According to the Constitution Act, 1867, these areas are under the exclusive jurisdiction of the provinces: education, and health.
As such, the federal government has no role in these areas except for what is allowed it by the provinces.
This means two things.
First, Mr. Ignatieff is meddling in provincial affairs with his 'education passport', which has already drawn some fire from the provinces.
Granted, most of it has come from the government of Quebec, which would complain if a drowning resident were thrown a federal life preserver instead of a provincial one.
But there are legitimate reasons for the separation of responsibilities which make such jurisdictional adventurism troublesome.
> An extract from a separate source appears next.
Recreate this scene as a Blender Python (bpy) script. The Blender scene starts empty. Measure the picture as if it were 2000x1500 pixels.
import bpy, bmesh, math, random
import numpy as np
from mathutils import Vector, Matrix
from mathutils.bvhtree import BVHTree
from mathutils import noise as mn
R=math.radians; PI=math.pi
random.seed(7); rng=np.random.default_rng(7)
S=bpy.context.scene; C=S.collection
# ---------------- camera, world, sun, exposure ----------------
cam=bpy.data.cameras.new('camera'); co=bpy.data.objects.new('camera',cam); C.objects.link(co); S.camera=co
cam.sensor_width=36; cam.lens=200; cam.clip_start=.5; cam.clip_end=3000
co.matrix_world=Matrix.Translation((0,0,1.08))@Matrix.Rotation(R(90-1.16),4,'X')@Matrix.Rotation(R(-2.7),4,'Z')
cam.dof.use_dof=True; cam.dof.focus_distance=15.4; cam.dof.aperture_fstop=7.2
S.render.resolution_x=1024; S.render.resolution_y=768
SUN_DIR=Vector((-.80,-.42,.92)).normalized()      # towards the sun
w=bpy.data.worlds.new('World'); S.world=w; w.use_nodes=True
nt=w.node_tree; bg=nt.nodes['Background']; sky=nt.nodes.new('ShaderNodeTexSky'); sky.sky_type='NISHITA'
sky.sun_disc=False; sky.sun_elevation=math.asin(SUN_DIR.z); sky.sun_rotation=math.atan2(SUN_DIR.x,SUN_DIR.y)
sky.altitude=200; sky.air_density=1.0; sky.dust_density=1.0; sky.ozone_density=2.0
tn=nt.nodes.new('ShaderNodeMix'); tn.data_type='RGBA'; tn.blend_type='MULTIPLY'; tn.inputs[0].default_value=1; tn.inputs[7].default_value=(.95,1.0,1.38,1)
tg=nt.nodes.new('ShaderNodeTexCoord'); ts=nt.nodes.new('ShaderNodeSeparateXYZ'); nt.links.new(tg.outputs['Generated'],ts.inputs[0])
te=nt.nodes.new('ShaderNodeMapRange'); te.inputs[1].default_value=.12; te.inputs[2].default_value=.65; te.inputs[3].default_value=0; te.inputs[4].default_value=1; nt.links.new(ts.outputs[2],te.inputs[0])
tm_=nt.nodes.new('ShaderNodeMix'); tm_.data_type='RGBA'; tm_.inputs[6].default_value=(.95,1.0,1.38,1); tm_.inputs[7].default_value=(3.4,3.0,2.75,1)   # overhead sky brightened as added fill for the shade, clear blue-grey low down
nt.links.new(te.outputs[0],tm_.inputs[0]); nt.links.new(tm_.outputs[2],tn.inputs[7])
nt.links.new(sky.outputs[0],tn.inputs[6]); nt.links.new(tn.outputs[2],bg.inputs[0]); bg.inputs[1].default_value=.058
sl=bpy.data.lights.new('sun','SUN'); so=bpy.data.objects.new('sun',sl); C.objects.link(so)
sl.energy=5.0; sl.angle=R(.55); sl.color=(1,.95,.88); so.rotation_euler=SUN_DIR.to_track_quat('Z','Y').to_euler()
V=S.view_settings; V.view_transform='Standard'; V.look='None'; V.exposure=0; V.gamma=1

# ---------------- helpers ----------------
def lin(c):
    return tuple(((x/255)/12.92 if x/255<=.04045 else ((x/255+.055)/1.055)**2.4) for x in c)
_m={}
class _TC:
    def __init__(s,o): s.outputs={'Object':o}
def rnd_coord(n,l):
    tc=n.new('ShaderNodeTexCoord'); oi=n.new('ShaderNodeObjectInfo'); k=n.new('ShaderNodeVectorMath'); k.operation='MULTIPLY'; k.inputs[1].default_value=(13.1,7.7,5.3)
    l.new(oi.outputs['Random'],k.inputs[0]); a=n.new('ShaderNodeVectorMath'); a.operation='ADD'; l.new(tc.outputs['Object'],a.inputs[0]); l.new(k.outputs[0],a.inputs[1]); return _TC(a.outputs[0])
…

These centre on the matter of confusion. If there is no clear distinction of responsibility, then there is the problem of holding the appropriate authorities responsible, and different levels of government could, and likely will, end up stepping on each other, and wasting tax dollars.
Second, those who are complaining about health care during the election are barking up the wrong jurisdictional tree.
All the federal government does is fork over tax money to the provinces, who are then responsible for how the money is spent.
The current funding system is based on the Kelowna Accord, signed by the provinces and (then) Prime Minister Paul Martin. Prime Minister Stephen Harper has already said he will maintain funding based on the accord (which gives a six per cent increase every year to the provinces, an impossible to maintain growth rate over even the medium term) even after it expires, making that issue largely irrelevant in the context of the current election.
Rather, let's lay the blame for the current health care mess where it belongs — with the provincial Liberal (McGuinty) government.
This is a government which, rather than focusing on front line care, instead created the Local Health Integration Network (LHIN) — a make-work program for expensive bureaucrats, and probably the most egregious contributor (in terms of lack of bang for the buck) to the Sunshine List (government employees making $100,000 or more).
When a system has become as bloated and inefficient as Ontario's health system has, the idea of adding another level of pure bureaucracy is idiocy. And that is just what the McGuinty government, including our own MPP and provincial minister, Leona Dombrowsky, did.
So if you want to complain about defence, foreign relations, or the postal system, complain to the federal government.
But for health care, lay the blame where it properly belongs: Dalton McGuinty and Leona Dombrowsky.
If health care is solely a provincial issue as suggested here, then why is there a Minister of Health in the federal cabinet? Hon. Leona Aglukkaq must have had a pretty easy job in Ottawa then.